In 1951, Ausnit’s friend turned him on to a plastic, toothless zipper that resulted in dustproof and waterproof closure. After buying the rights to the device a year later, Ausnit and his partners encountered difficulty after difficulty, many dealing with manufacturing and production.

“Our business plan was really a seat-of-the-pants plan and didn’t work out how we thought it would,” Ausnit says. “We made too many assumptions. We bought the rights, and then found out things were not as rosy as we thought.”

Ausnit turned to his father, Max, a successful Romanian industrialist known as the “King of Steel,” to help find a potential buyer. One company showed interest in the zipper product, but its executives concluded Ausnit’s company’s profits would top out at about $1 million.

“Year’s later, I found that report and found that the company was still in business,” Ausnit says. “I wrote them and thanked them for screwing up the deal. They never responded; I guess they didn’t have a sense of humor.”

Ausnit, now considered the pioneer of Ziploc, shared stories from his long and successful career at Marquette University during The Kohler Center for Entrepreneurship’s new “After Hours” speaker series Tuesday, Nov. 20.

Ausnit discussed the highs and lows of being an entrepreneur, including how it took nearly a decade for him and his company, Minigrip, to realize the biggest success for the zipper products would come in the packaging industry. In the early 1960s, Minigrip negotiated an exclusive license for the grocery trade with Dow Chemical Company, and in 1968, Dow introduced the Ziploc bag.

Still, Ausnit and his partners waited for success.

“Anytime you showed the zipper bag, people were impressed by it,” Ausnit says. “But at one point, Dow called me and said, ‘It looks like we’re going to kill the program because it’s not doing anything.’ Two months later, they said, ‘It’s taking off spectacularly and we have to place an order with you for one hundred million bags.’”

Ausnit also shared advice with students who have the same entrepreneurial spirit he has, including his granddaughter, Saskia Salak, a junior in the College of Business Administration.
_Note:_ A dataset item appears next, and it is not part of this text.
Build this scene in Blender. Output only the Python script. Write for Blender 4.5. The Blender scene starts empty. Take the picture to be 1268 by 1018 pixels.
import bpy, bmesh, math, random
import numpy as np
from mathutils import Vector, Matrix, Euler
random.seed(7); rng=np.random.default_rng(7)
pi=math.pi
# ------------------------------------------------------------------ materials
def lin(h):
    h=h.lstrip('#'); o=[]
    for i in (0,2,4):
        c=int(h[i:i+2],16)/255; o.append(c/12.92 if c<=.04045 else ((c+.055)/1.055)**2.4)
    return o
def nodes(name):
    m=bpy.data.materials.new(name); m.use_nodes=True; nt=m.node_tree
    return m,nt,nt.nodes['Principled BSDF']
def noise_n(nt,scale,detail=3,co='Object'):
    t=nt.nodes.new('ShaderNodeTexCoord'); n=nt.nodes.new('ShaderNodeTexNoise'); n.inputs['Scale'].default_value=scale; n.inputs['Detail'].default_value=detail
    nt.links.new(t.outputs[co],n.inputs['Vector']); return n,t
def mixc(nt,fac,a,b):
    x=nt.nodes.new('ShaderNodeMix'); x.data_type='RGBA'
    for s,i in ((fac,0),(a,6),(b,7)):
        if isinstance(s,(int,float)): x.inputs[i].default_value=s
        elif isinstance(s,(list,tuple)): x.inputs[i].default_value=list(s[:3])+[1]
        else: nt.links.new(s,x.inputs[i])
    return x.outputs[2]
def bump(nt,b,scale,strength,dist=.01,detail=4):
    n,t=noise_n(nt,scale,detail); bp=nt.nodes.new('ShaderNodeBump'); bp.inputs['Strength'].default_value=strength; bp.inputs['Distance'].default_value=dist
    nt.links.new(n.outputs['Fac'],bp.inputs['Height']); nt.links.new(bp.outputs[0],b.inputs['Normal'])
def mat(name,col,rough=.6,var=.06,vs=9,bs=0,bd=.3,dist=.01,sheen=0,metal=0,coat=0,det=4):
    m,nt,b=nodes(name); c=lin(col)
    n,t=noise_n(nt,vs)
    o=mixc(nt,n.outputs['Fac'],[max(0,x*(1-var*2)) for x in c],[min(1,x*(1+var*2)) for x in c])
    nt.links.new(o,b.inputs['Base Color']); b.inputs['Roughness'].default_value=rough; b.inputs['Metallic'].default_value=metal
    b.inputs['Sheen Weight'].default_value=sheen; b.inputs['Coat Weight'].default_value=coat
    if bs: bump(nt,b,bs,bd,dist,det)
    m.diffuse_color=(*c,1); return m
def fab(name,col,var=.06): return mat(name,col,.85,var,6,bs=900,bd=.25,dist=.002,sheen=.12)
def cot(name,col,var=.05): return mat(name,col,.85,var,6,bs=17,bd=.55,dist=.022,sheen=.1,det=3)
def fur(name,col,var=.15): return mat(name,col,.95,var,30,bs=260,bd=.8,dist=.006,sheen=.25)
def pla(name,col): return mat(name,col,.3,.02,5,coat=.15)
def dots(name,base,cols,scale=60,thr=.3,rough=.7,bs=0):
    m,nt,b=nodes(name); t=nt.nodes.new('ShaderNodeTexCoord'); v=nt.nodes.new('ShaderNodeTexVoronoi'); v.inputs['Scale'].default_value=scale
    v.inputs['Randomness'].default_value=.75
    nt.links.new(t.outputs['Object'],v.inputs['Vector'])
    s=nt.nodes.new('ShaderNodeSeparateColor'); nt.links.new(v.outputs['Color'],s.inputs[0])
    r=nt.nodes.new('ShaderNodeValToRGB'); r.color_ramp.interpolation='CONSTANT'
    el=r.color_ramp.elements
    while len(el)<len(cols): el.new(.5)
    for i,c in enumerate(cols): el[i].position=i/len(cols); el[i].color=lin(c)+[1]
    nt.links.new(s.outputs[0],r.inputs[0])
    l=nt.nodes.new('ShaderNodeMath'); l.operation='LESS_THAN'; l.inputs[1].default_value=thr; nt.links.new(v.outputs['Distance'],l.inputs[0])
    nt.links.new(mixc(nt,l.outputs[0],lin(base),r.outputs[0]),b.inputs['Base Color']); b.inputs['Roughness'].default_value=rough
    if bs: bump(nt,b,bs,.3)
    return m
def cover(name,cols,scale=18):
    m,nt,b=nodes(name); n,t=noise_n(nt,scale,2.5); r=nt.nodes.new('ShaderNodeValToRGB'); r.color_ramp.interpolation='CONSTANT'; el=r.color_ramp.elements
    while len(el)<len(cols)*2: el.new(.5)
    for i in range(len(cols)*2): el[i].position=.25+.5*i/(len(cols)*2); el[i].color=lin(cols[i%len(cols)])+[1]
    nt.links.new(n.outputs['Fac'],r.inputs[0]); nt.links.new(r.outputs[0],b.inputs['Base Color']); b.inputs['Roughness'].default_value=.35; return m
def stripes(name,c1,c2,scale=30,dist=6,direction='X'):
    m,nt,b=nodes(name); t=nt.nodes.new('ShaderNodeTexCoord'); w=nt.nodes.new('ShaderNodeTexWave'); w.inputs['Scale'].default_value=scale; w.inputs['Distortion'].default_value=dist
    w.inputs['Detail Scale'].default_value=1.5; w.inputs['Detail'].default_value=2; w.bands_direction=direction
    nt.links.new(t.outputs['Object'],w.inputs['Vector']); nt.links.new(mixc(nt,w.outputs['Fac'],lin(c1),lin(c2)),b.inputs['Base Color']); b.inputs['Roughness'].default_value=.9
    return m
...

He recommended detailing a business plan that avoids assumptions. He suggested doubling the estimated cash needed up front because unexpected costs will crop up, and “avoid borrowing from the bank because if something goes wrong, you work for them,” he says. In addition, never give a personal guarantee; make sure long-term contracts cover inflation clauses; and beware of the competition trying to copy your successful idea.

“You need persistence, luck, and will to succeed, and it has to be something you enjoy doing,” Ausnit says.

At nearly 90 years old, Ausnit still holds 116 patents in his name and co-holds 67 others, all of them tied to the plastic zipper, the zipper bag or the methods to make them. Though retired from Minigrip since 1988, Ausnit still serves as a consultant for intellectual properties.

But the personal and financial investment he made in a little plastic zipper more than 60 years ago is what Ausnit is most proud of.

“I was involved in something that has an everyday use,” he says. “When I’m gone, people will still be using Ziploc bags. I didn’t do it all by myself. There were a lot of people involved, but I had a lot to do with it. That’s what I’ll leave behind.”